One Western analyst has recognized Ukraine’s strategic importance from the get-go: the former national security adviser Zbigniew Brzezinski, who’s consistently argued that the only thing standing between Russia and empire is an independent Ukraine. Just recently, Brzezinski expanded on these sentiments in an interview with Poland’s Gazeta Prawna:
If the war in Ukraine turns into an easy military success for Russia, its victory, then we must reckon with something in the Baltic states. That would be the first step. Further flare-ups could take place in Moldova, Georgia, and Azerbaijan. That would be the logic of events. Next in line could be Poland.

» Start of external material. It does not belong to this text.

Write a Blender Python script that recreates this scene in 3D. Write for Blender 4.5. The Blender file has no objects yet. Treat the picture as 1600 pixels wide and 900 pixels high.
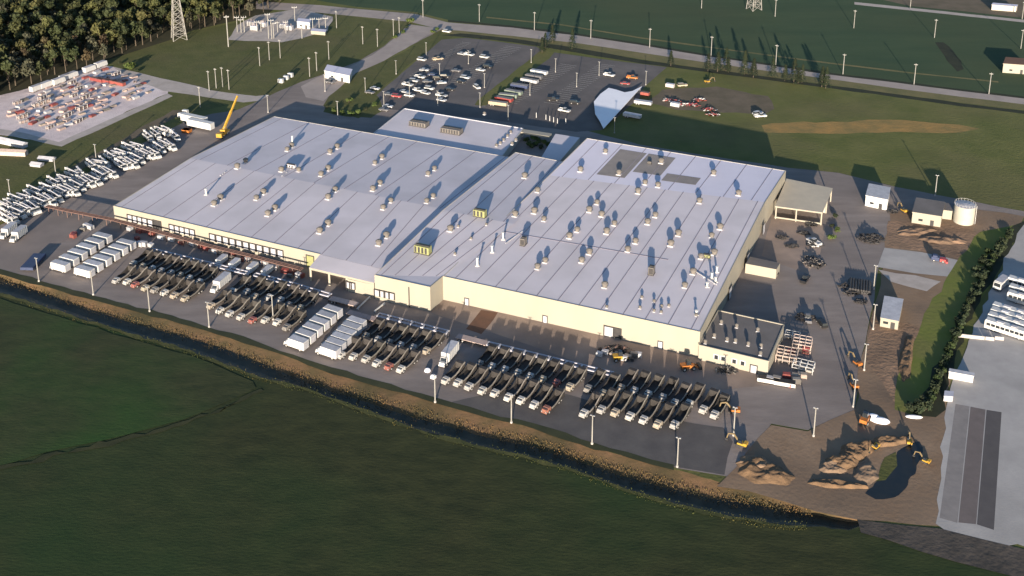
import bpy, math, random
from mathutils import Vector, Matrix
from mathutils.geometry import tessellate_polygon
random.seed(7)
R = math.radians
S = bpy.context.scene
COL = S.collection

# ---------------------------------------------------------------- camera, sky, sun, exposure
CAM_H = 178.0; F_PX = 1722.0; CY = 21.0; HZ = -475.0
PITCH = math.atan((CY - HZ) / F_PX)
cd = bpy.data.cameras.new('camera'); cam = bpy.data.objects.new('camera', cd); COL.objects.link(cam)
cam.location = (0, 0, CAM_H); cam.rotation_euler = (R(90) - PITCH, 0, 0)
cd.sensor_width = 36; cd.lens = F_PX / 1600 * 36; cd.shift_y = (CY - 450) / 1600
cd.clip_start = 1; cd.clip_end = 9000
S.camera = cam
SUN_EL = 8.8; SHADOW_AZ = 83.5                     # shadows run almost straight away from the camera
w = bpy.data.worlds.new('World'); S.world = w; w.use_nodes = True
nt = w.node_tree; bg = nt.nodes['Background']
sky = nt.nodes.new('ShaderNodeTexSky'); sky.sky_type = 'NISHITA'; sky.sun_disc = False
sky.sun_elevation = R(SUN_EL); sky.sun_rotation = R(90 - (SHADOW_AZ + 180))
sky.air_density = 1.0; sky.dust_density = 1.2; sky.ozone_density = 3.0
nt.links.new(sky.outputs[0], bg.inputs[0]); bg.inputs[1].default_value = 0.1
ld = bpy.data.lights.new('sun', 'SUN'); ld.energy = 5.0; ld.angle = R(0.5); ld.color = (1.0, 0.85, 0.68)
sun = bpy.data.objects.new('sun', ld); COL.objects.link(sun)
_d = Vector((math.cos(R(SHADOW_AZ)) * math.cos(R(SUN_EL)), math.sin(R(SHADOW_AZ)) * math.cos(R(SUN_EL)), -math.sin(R(SUN_EL))))
sun.rotation_euler = _d.to_track_quat('-Z', 'Y').to_euler(); sun.location = (-60, -200, 150)
vs = S.view_settings; vs.view_transform = 'Standard'; vs.look = 'None'; vs.exposure = 1.22; vs.gamma = 1; vs.use_curve_mapping = False

# ---------------------------------------------------------------- helpers
def P(px, py, z=0.0):
    """where the sight line of a photo pixel meets the level z"""
    dx = (px - 800) / F_PX; dz = -(py - CY) / F_PX
    Y = math.cos(PITCH) + dz * math.sin(PITCH); Z = -math.sin(PITCH) + dz * math.cos(PITCH)
    t = (CAM_H - z) / -Z
    return Vector((dx * t, Y * t, z))

def ang(a, b): return math.atan2(b.y - a.y, b.x - a.x)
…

When asked whether NATO would defend Poland, Brzezinski offered sobering advice. “Poland should arm itself,” he said. The complexity of NATO procedures mean that the alliance “could be paralyzed for some time” after a Russian attack on Poland, which “should count on itself so as to be able to defend itself for as long as possible.” These are scary recommendations for a country that’s been partitioned four times in modern history.
Sadly, Brzezinski is right about NATO’s inability to rush to the rescue even of its own members—not to mention such non-members as Ukraine. But his comments also suggest that Europe’s perception of Ukraine’s “almost existential” importance still has some way to go before it becomes more than a rhetorical claim. As Russian analyst Vladimir Ryzhkov says:
The West’s reaction [to Putin’s aggression] was not only weak, but is growing weaker by the day. It only reluctantly and belatedly imposed sanctions, without imposing an oil or gas embargo or disconnecting Russia from the SWIFT banking system—moves that would have threatened the survival of Putin’s regime. What’s more, after less than a year of sanctions, a growing number of Western states are already clamoring to weaken or repeal them.
Europe will truly understand the meaning of “almost existential” when it appreciates that its commitment to Ukraine must be “almost” as great as its commitment to itself.